The Reading
Paraphrased from John 15
9 I have loved you as God has loved me. Make yourself at home in my love.
11 I want you to know the delight I experience, to find complete joy, which is why I am telling you all of this.
12 My commandment to you is this: love others as I have loved you. 13 There is no greater way to love than to give your life for your friends. 14 You celebrate our friendship if you obey this command. 15 I don’t call you servants any longer; servants don’t know what the master is doing, but I have told you everything God has said to me. I call you friends.
17 This is my command to you: love one another.
Think and Wonder
Do you think a baby knows if someone loves them? How does a baby know his or her mother or father loves them? If the mother said “I love you,” without looking at the baby or smiling, and didn’t pick the baby up very often or feed the baby when he or she was hungry, would the baby feel loved? Would you feel loved if your parent didn’t ever give you things you need. or teach you things, or read you stories, or play with you?
How about the other way around? How do your friends or people in your family know that you love them? Do you tell them that? What if you just said that you love them, but you never helped them out when you could, or you never listened to them or you always got in a bad mood and hurt them and never said “sorry”? Would they believe you when you said you love them? So how do you act like a loving person?
The biggest rule of all that Jesus gave us was that we should love each other the way that he loved his disciples.

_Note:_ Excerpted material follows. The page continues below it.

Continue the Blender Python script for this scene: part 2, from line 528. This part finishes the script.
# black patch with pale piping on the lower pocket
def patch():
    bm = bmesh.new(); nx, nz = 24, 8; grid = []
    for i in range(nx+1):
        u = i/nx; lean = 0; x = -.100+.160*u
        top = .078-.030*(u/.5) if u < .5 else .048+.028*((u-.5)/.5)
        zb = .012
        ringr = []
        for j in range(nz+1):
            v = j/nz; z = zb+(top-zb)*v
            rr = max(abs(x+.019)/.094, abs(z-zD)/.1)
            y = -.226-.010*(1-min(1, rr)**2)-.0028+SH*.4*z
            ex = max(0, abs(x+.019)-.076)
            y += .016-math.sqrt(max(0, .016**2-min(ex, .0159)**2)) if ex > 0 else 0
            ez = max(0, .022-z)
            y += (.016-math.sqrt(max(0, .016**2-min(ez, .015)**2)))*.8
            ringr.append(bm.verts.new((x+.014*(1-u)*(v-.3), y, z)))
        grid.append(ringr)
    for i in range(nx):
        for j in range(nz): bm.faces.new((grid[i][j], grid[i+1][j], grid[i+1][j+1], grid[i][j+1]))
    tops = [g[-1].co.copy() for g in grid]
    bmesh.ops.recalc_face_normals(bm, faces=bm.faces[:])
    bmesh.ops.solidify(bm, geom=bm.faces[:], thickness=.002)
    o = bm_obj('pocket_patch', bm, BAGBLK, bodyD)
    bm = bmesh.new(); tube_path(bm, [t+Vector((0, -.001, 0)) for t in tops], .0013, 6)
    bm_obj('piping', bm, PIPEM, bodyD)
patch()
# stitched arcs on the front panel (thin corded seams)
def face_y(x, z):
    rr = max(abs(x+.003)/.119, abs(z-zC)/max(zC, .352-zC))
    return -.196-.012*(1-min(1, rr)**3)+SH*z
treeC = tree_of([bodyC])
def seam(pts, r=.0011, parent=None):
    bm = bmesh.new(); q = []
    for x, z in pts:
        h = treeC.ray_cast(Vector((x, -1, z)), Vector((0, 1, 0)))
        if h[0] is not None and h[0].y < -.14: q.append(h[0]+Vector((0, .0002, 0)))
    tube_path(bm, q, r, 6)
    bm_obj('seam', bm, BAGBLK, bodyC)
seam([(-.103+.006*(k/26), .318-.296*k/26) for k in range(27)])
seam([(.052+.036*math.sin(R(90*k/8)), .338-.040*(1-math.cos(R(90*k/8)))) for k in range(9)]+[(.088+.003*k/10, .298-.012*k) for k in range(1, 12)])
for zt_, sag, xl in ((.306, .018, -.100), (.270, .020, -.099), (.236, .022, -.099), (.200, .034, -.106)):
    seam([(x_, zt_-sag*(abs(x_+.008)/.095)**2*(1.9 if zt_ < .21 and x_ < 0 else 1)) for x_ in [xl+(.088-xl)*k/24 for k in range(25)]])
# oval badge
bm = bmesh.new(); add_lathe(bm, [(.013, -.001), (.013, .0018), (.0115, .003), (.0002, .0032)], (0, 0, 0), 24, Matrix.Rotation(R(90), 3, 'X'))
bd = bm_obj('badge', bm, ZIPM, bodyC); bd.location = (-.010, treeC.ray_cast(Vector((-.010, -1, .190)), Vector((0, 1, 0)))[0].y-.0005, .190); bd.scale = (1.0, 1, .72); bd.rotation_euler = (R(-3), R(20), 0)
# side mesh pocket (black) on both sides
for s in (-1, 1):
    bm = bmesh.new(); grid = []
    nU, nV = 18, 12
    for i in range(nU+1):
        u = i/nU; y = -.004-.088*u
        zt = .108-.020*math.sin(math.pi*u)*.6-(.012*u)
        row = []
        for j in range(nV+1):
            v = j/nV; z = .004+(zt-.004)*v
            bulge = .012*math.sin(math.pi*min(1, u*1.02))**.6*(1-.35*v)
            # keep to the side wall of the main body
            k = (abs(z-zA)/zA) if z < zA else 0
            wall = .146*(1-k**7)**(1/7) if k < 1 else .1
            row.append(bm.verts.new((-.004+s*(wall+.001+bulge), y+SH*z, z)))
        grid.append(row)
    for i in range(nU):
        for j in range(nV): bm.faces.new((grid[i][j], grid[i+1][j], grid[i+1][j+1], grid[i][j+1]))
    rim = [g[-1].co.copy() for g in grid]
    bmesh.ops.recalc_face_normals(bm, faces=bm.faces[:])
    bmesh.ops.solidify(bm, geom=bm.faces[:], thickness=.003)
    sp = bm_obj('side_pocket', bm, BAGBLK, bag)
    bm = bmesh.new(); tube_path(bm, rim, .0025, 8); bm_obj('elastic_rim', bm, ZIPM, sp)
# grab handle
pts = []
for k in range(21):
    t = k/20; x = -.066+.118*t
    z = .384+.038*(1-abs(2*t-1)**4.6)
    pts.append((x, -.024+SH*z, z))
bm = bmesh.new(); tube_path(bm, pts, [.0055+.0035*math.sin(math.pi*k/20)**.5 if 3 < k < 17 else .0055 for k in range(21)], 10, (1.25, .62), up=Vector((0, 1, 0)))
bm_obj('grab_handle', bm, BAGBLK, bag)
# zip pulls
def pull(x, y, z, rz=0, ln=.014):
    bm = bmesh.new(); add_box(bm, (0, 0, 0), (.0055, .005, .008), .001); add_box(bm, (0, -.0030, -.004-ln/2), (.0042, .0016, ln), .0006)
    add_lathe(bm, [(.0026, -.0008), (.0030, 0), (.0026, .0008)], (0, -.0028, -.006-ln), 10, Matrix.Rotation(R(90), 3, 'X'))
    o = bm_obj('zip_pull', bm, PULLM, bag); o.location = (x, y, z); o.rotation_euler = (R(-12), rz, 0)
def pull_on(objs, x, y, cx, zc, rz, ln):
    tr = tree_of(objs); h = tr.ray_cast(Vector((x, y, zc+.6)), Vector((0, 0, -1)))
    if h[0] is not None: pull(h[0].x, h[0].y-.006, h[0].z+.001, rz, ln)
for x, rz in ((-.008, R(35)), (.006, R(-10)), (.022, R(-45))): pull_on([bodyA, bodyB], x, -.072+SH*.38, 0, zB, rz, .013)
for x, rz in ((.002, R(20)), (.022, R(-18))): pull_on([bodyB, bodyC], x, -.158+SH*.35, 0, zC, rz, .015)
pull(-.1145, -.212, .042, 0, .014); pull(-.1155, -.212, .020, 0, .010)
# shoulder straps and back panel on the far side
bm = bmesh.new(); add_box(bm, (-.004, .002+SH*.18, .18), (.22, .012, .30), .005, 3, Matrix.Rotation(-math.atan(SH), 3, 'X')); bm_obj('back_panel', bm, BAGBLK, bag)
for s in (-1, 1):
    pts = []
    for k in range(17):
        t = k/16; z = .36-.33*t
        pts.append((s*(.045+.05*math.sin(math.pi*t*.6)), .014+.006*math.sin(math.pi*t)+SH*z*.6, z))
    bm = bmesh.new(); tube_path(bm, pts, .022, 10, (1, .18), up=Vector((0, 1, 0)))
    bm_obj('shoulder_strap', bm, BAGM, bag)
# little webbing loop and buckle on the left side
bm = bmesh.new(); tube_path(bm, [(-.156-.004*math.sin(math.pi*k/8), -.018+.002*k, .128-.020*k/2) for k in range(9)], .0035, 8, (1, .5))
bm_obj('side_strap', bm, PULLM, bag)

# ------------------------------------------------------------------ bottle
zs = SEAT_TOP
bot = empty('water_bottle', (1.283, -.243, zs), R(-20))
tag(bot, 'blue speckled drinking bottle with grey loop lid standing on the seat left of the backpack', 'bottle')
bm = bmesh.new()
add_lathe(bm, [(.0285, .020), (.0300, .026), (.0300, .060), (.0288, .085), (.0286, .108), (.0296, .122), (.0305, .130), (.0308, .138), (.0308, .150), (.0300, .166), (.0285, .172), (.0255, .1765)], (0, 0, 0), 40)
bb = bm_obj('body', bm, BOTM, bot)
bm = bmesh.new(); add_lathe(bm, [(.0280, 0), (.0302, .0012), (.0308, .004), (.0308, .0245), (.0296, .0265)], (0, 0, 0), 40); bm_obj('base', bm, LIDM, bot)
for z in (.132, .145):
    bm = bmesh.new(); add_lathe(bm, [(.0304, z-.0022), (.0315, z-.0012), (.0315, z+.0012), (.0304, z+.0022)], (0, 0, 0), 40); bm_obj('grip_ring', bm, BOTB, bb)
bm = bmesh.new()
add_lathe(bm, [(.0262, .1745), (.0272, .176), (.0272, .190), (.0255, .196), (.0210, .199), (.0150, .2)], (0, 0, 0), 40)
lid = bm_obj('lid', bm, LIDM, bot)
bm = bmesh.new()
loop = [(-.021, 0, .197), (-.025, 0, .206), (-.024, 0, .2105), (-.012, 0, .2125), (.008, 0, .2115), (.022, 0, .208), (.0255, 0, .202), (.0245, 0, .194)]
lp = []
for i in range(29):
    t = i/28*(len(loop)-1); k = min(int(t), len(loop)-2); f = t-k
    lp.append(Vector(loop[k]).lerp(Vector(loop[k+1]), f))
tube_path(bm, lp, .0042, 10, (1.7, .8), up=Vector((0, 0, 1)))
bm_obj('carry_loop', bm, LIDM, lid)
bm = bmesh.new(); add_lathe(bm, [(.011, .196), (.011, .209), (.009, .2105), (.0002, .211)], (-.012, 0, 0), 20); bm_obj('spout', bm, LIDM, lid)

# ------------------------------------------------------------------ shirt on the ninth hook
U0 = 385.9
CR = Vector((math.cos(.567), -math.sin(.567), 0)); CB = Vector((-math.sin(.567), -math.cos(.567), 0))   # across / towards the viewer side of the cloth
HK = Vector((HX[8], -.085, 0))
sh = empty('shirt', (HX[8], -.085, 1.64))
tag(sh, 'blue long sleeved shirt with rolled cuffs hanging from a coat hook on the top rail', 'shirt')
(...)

How did Jesus show his love for his disciples? He shared with them, he taught them about God, and he showed them how to love each other and other people, too. He made sick people feel better, fed poor people, and told stories about God’s love. And on the last night he was together with his disciples Jesus washed their feet like a servant would usually do. That showed them that real friends are all equal and do things for each other. So Jesus wanted his disciples to do loving things like that, too.

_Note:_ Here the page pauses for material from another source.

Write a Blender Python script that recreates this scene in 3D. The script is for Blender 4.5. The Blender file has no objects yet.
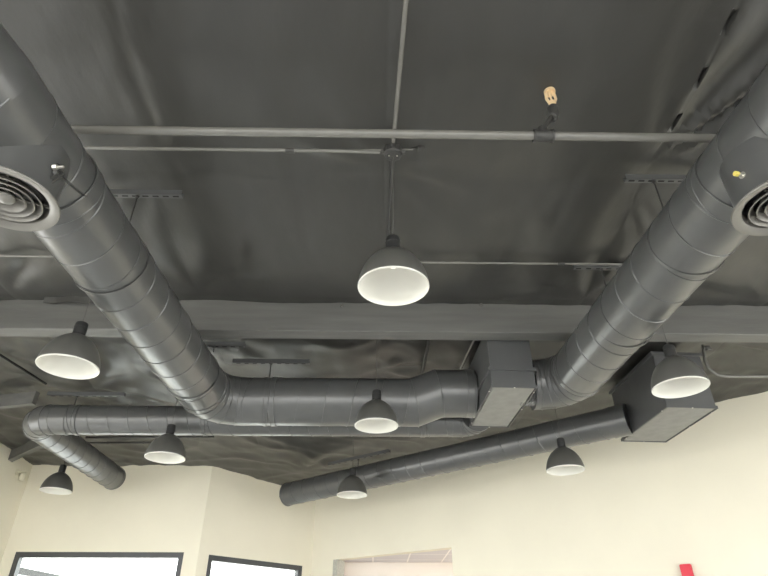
import bpy, bmesh, math, random
from mathutils import Vector, Matrix, noise
random.seed(4)
PI = math.pi
SC = bpy.context.scene
COL = SC.collection

# ------------------------------------------------------------------ camera
F = 576.0
PITCH = math.radians(32.8)
YAW = math.radians(1.0)
CAM = Vector((0, 0, 1.5))
FW = Vector((math.sin(YAW)*math.cos(PITCH), math.cos(YAW)*math.cos(PITCH), math.sin(PITCH)))
RT = Vector((math.cos(YAW), -math.sin(YAW), 0))
UP = RT.cross(FW)
cd = bpy.data.cameras.new('camera'); cam = bpy.data.objects.new('camera', cd); COL.objects.link(cam)
cd.sensor_fit = 'HORIZONTAL'; cd.sensor_width = 36.0; cd.lens = 36.0*F/768; cd.clip_start = 0.05
cam.matrix_world = Matrix(((RT.x, UP.x, -FW.x, CAM.x), (RT.y, UP.y, -FW.y, CAM.y), (RT.z, UP.z, -FW.z, CAM.z), (0, 0, 0, 1)))
SC.camera = cam

def ray(u, v): return FW + RT*((u-384)/F) + UP*((288-v)/F)
def aty(u, v, y): d = ray(u, v); return CAM + d*(y/d.y)
def atz(u, v, z): d = ray(u, v); return CAM + d*((z-CAM.z)/d.z)
def roofz(y): return 4.75 - .06*y
def onroof(u, v, off=0.0):
    d = ray(u, v); t = (roofz(0)-off-CAM.z)/(d.z+.06*d.y); return CAM + d*t
def onwall(u, v, A, B):
    n = Vector((-(B.y-A.y), B.x-A.x, 0)); d = ray(u, v); return CAM + d*((A-CAM).dot(n)/d.dot(n))

# ------------------------------------------------------------------ materials
def mat(name, col, rough=.5, metal=0.0, var=.0, vscale=3.0, bump=0.0, bscale=20.0, spec=.5, emit=None, estr=1.0, stretch=(1, 1, 1)):
    m = bpy.data.materials.new(name); m.use_nodes = True
    nt = m.node_tree; b = nt.nodes['Principled BSDF']
    b.inputs['Base Color'].default_value = (*col, 1); b.inputs['Roughness'].default_value = rough
    b.inputs['Metallic'].default_value = metal; b.inputs['Specular IOR Level'].default_value = spec
    tc = nt.nodes.new('ShaderNodeTexCoord'); mp = nt.nodes.new('ShaderNodeMapping'); mp.inputs['Scale'].default_value = stretch
    nt.links.new(tc.outputs['Object'], mp.inputs['Vector'])
    if var > 0:
        n = nt.nodes.new('ShaderNodeTexNoise'); n.inputs['Scale'].default_value = vscale; n.inputs['Detail'].default_value = 5
        nt.links.new(mp.outputs['Vector'], n.inputs['Vector'])
        r = nt.nodes.new('ShaderNodeValToRGB')
        r.color_ramp.elements[0].position = .3; r.color_ramp.elements[1].position = .7
        r.color_ramp.elements[0].color = (*[c*(1-var) for c in col], 1); r.color_ramp.elements[1].color = (*[min(1, c*(1+var)) for c in col], 1)
        nt.links.new(n.outputs['Fac'], r.inputs['Fac']); nt.links.new(r.outputs['Color'], b.inputs['Base Color'])
    if bump > 0:
        n2 = nt.nodes.new('ShaderNodeTexNoise'); n2.inputs['Scale'].default_value = bscale; n2.inputs['Detail'].default_value = 4
        nt.links.new(mp.outputs['Vector'], n2.inputs['Vector'])
        bp = nt.nodes.new('ShaderNodeBump'); bp.inputs['Strength'].default_value = bump; bp.inputs['Distance'].default_value = .02
        nt.links.new(n2.outputs['Fac'], bp.inputs['Height']); nt.links.new(bp.outputs['Normal'], b.inputs['Normal'])
    if emit:
        b.inputs['Emission Color'].default_value = (*emit, 1); b.inputs['Emission Strength'].default_value = estr
    return m
M = {}
M['fabric'] = mat('black_vinyl_facing', (.041, .040, .037), .35, var=.12, vscale=1.2, bump=.14, bscale=7, spec=.6, stretch=(1.6, .7, 1))
M['duct'] = mat('painted_spiral_duct', (.078, .079, .078), .28, var=.08, vscale=6, bump=.02, bscale=30, spec=.8)
M['box'] = mat('painted_sheet_metal', (.084, .085, .086), .42, var=.08, vscale=4, bump=.04, bscale=18)
M['box_underlit'] = mat('sheet_metal_painted_floor_light', (.21, .207, .195), .5, var=.12, vscale=9, bump=.04, bscale=18)  # box undersides: floor bounce light painted in as a paler metal colour
M['beam'] = mat('painted_timber', (.125, .124, .117), .55, var=.12, vscale=5, bump=.12, bscale=22, stretch=(.3, 3, 3))
M['pipe'] = mat('painted_steel_pipe', (.16, .155, .142), .22, var=.06, vscale=8, spec=.6)
M['iron'] = mat('black_painted_iron', (.045, .044, .042), .45, var=.15, vscale=20, bump=.1, bscale=60)
M['slot'] = mat('dark_slot', (.006, .006, .006), .8)
M['brass'] = mat('brass', (.85, .66, .42), .35, metal=.25, var=.1, vscale=40)
M['steel'] = mat('bright_steel', (.65, .63, .58), .3, metal=.8)
M['yellow'] = mat('yellow_cap', (.75, .62, .15), .4)
M['diffuser'] = mat('diffuser_metal', (.16, .152, .135), .33, metal=.15, var=.06, vscale=10)
M['shade'] = mat('charcoal_lamp_metal', (.072, .071, .064), .36, var=.05, vscale=12, spec=.8)
M['cap'] = mat('matt_black_lamp_cap', (.016, .016, .016), .5)
M['lining'] = mat('white_enamel', (.68, .67, .62), .45)
M['cord'] = mat('grey_cord', (.09, .088, .08), .5)
M['bulb'] = mat('warm_bulb', (.9, .85, .75), .4, emit=(1.0, .93, .82), estr=.3)
M['wall'] = mat('cream_wall_paint', (.765, .72, .592), .85, var=.025, vscale=1.2, bump=.05, bscale=90, spec=.2)
M['floor'] = mat('pale_concrete_floor', (.60, .60, .59), .5, var=.08, vscale=1.0)
M['ground'] = mat('pavement', (.52, .51, .48), .9, var=.08, vscale=1.0)
M['frame'] = mat('dark_bronze_aluminium', (.055, .056, .06), .4)
M['jamb'] = mat('grey_steel_jamb', (.42, .41, .36), .5, var=.12, vscale=30)
M['pinkwall'] = mat('pale_pink_office_wall', (.80, .73, .66), .85, var=.02, vscale=1.5)
M['red'] = mat('red_plastic', (.62, .012, .035), .3)
M['lens'] = mat('clear_strobe_lens', (.8, .8, .8), .15)
M['cream'] = mat('cream_plastic', (.72, .67, .53), .5)
M['awning'] = mat('grey_canopy_metal', (.035, .036, .038), .5)
# office ceiling: lay-in tiles, grid made from a brick texture
def tile_mat():
    m = bpy.data.materials.new('lay_in_ceiling_tiles'); m.use_nodes = True; nt = m.node_tree; b = nt.nodes['Principled BSDF']
    tc = nt.nodes.new('ShaderNodeTexCoord'); br = nt.nodes.new('ShaderNodeTexBrick')
    br.offset = 0; br.inputs['Color1'].default_value = (.64, .60, .60, 1); br.inputs['Color2'].default_value = (.625, .585, .59, 1)
    br.inputs['Mortar'].default_value = (.85, .80, .76, 1); br.inputs['Scale'].default_value = 1
    br.inputs['Mortar Size'].default_value = .014; br.inputs['Brick Width'].default_value = .61; br.inputs['Row Height'].default_value = .61
    nt.links.new(tc.outputs['Object'], br.inputs['Vector']); nt.links.new(br.outputs['Color'], b.inputs['Base Color']); b.inputs['Roughness'].default_value = .9
    return m
M['tile'] = tile_mat()
def glass_mat():
    m = bpy.data.materials.new('window_glass'); m.use_nodes = True; nt = m.node_tree; nt.nodes.remove(nt.nodes['Principled BSDF'])
    t = nt.nodes.new('ShaderNodeBsdfTransparent'); g = nt.nodes.new('ShaderNodeBsdfGlossy'); g.inputs['Roughness'].default_value = .02
    t.inputs['Color'].default_value = (.95, .97, .95, 1)
    f = nt.nodes.new('ShaderNodeFresnel'); f.inputs['IOR'].default_value = 1.45; mx = nt.nodes.new('ShaderNodeMixShader')
    nt.links.new(f.outputs[0], mx.inputs[0]); nt.links.new(t.outputs[0], mx.inputs[1]); nt.links.new(g.outputs[0], mx.inputs[2])
    nt.links.new(mx.outputs[0], nt.nodes['Material Output'].inputs['Surface']); return m
M['glass'] = glass_mat()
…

In our modern world, we don’t usually have to wash each other’s feet because we have running water and soap and can easily do it ourselves if we have dirty feet, but there are other ways that we can be loving to each other so that people will know that we are followers of Jesus. If we are really a church, this is what we will do and this is how people will know that we are Jesus’ followers.

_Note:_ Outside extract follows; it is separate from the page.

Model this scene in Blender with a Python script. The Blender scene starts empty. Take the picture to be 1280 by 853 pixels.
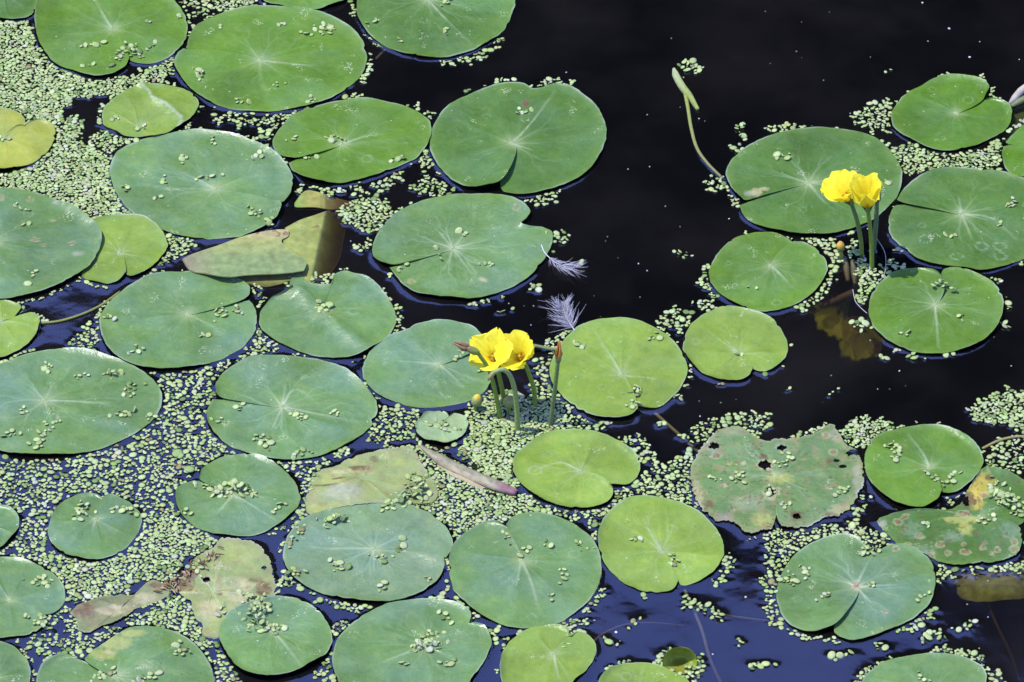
import bpy, math, random
import numpy as np
from mathutils import Vector, Matrix, noise as mnoise
R = math.radians
rnd = random.Random(7)
rng = np.random.default_rng(7)
sc = bpy.context.scene
COL = sc.collection

# ---------------------------------------------------------------- camera: a long lens looking down on the pond
W0, H0 = 1280.0, 853.0
DEP, DIST, FOV = R(40.0), 3.57, R(12.0)
CAM = Vector((0, -DIST*math.cos(DEP), DIST*math.sin(DEP)))
FWD = Vector((0, math.cos(DEP), -math.sin(DEP)))
RIGHT = Vector((1, 0, 0)); UP = RIGHT.cross(FWD)
HALF = math.tan(FOV/2)
def ray(px, py):
    return FWD + RIGHT*((px-W0/2)/(W0/2)*HALF) + UP*(-(py-H0/2)/(W0/2)*HALF)
def at(px, py, z=0.0):
    d = ray(px, py); return CAM + d*((z-CAM.z)/d.z)
def at_y(px, py, y):
    d = ray(px, py); return CAM + d*((y-CAM.y)/d.y)
def atn(P, z=0.0):                      # many pixels at once -> (n,2) ground points
    P = np.asarray(P, float)
    d = np.array(FWD)[None] + np.array(RIGHT)[None]*((P[:,0]-W0/2)/(W0/2)*HALF)[:,None] + np.array(UP)[None]*(-(P[:,1]-H0/2)/(W0/2)*HALF)[:,None]
    t = (z-CAM.z)/d[:,2]
    return np.array(CAM)[None,:2] + d[:,:2]*t[:,None]
PX = 0.75/1280                          # metres that one photo pixel spans at the middle of the frame

cam_d = bpy.data.cameras.new('camera'); cam = bpy.data.objects.new('camera', cam_d); COL.objects.link(cam)
cam.location = CAM; cam.rotation_euler = (R(90)-DEP, 0, 0)
cam_d.angle = FOV; cam_d.clip_end = 2000; cam_d.clip_start = .05
sc.camera = cam
WATER_IOR, SUN_STR, SKY_STR, EXPOSURE = 1.86, 2.2, .15, 1.6
SKY_TINT = (1.14, .91, 1.46, 1)

# ---------------------------------------------------------------- mesh helpers
def smooth(me): me.polygons.foreach_set('use_smooth', [True]*len(me.polygons))
def np_mesh(name, V, quads=None, tris=None, shade=True):
    me = bpy.data.meshes.new(name)
    V = np.asarray(V, np.float32)
    q = np.zeros((0,4), np.int32) if quads is None else np.asarray(quads, np.int32).reshape(-1,4)
    t = np.zeros((0,3), np.int32) if tris is None else np.asarray(tris, np.int32).reshape(-1,3)
    me.vertices.add(len(V)); me.vertices.foreach_set('co', V.ravel())
    lv = np.concatenate([q.ravel(), t.ravel()]); me.loops.add(len(lv)); me.loops.foreach_set('vertex_index', lv)
    tot = np.concatenate([np.full(len(q),4,np.int32), np.full(len(t),3,np.int32)])
    st = np.concatenate([[0], np.cumsum(tot)[:-1]]).astype(np.int32) if len(tot) else np.zeros(0,np.int32)
    me.polygons.add(len(tot)); me.polygons.foreach_set('loop_start', st)
    try: me.polygons.foreach_set('loop_total', tot)
    except Exception: pass
    if shade: me.polygons.foreach_set('use_smooth', np.ones(len(tot), bool))
    me.update(calc_edges=True); me.validate()
    return me
def set_col(me, C, name='Col'):
    a = me.attributes.new(name, 'FLOAT_COLOR', 'POINT')
    C = np.asarray(C, np.float32)
    if C.shape[1] == 3: C = np.concatenate([C, np.ones((len(C),1), np.float32)], 1)
    a.data.foreach_set('color', C.ravel())
def link(name, me, mat=None, parent=None, loc=None):
    o = bpy.data.objects.new(name, me)
    if mat: me.materials.append(mat)
    COL.objects.link(o)
    if parent: o.parent = parent
    if loc is not None: o.location = loc
    return o
def tag(o, label=None, cat=None, group=None, kind=None):
    if label: o['label'] = label
    if cat: o['category'] = cat
    if group: o['group'] = group
    if kind: o['kind'] = kind
    return o
def empty(name, loc=(0,0,0)):
    o = bpy.data.objects.new(name, None); o.empty_display_size = .01; COL.objects.link(o); o.location = loc; return o
class MB:
    def __init__(s): s.V=[]; s.F=[]; s.C=[]
    def add(s, V, F, c=None):
        b=len(s.V); s.V += [tuple(v) for v in V]; s.F += [tuple(i+b for i in f) for f in F]
        if c is None: c=(1,1,1)
        s.C += ([c]*len(V) if not isinstance(c, list) else c)
    def tube(s, path, rad, n=8, c=None, cap=True, flat=1.0):
        P=[Vector(p) for p in path]; m=len(P)
        rad = rad if isinstance(rad,(list,tuple)) else [rad]*m
        t0=(P[1]-P[0]).normalized(); a=t0.orthogonal().normalized(); V=[];F=[]
        for i in range(m):
            t=(P[min(i+1,m-1)]-P[max(i-1,0)]).normalized()
            a=(a-t*a.dot(t)).normalized(); b=t.cross(a)
            for k in range(n):
                th=2*math.pi*k/n; V.append(P[i]+(a*math.cos(th)+b*math.sin(th)*flat)*rad[i])
        for i in range(m-1):
            for k in range(n):
                F.append((i*n+k, i*n+(k+1)%n, (i+1)*n+(k+1)%n, (i+1)*n+k))
        if cap:
            F.append(tuple(range(n-1,-1,-1))); F.append(tuple((m-1)*n+k for k in range(n)))
        s.add(V,F,c)
    def build(s, name, mat, parent=None, loc=None):
        me=bpy.data.meshes.new(name)
        off=Vector(loc) if loc is not None else Vector((0,0,0))
        if parent is not None and loc is None: off=Vector(parent.parent.location if parent.parent else parent.location)
        me.from_pydata([tuple(Vector(v)-off) for v in s.V],[],s.F); smooth(me); me.update()
        set_col(me, np.array(s.C, float))
        return link(name, me, mat, parent, loc if loc is not None else None)
def spline(P, n):                      # Catmull-Rom through points, n samples evenly by arc length
    P=np.asarray(P,float)
    Q=np.vstack([2*P[0]-P[1],P,2*P[-1]-P[-2]]); out=[]
    for i in range(1,len(Q)-2):
        t=np.linspace(0,1,12,endpoint=False)[:,None]
        a,b,c,d=Q[i-1],Q[i],Q[i+1],Q[i+2]
        out.append(.5*((2*b)+(-a+c)*t+(2*a-5*b+4*c-d)*t**2+(-a+3*b-3*c+d)*t**3))
    out=np.vstack(out+[P[-1:]])
    s=np.concatenate([[0],np.cumsum(np.linalg.norm(np.diff(out,axis=0),axis=1))])
    u=np.linspace(0,s[-1],n)
    return np.stack([np.interp(u,s,out[:,k]) for k in range(out.shape[1])],1)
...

No one can really tell if we are Jesus’ followers just by what we say or what kind of clothes we wear or whether we are carrying around a Bible, or come to church on Sunday, but they can tell by whether we are kind, loving people.
What are some ways that BCUC shows love to others?
What are some ways you can show love to others?
Response Activity Ideas
Song – This Is My Commandment
Try learning the tune and words to this simple song! Maybe you could learn the actions/dance in the video or make up your own!
Flap Book – Loving Others
Print out the template and follow the instructions on the page to record ways you can show love to others as Jesus loves you.
Random Acts of Kindness
Some ideas to do/discuss:
Brainstorm some ideas you could do as a family (Right now? Next week? Together? Individually?) Plan a way to carry out your favourite ideas.
Take a small pile of sticky notes. Write a positive affirmation or compliment on each. Secretly stick them up around your neighbourhood, school, workplace, etc. this week to brighten people’s day.
Put the names of your (extended) family (or names of people in the church who could use a lift or a thank you?) in a hat. Each person chooses a name in secret and agrees to surprise that person with a random act of kindness sometime over the next few weeks.
Read through the list of 50 Random Acts of Kindness and challenge each other to do as many of them as possible between now and next Sunday.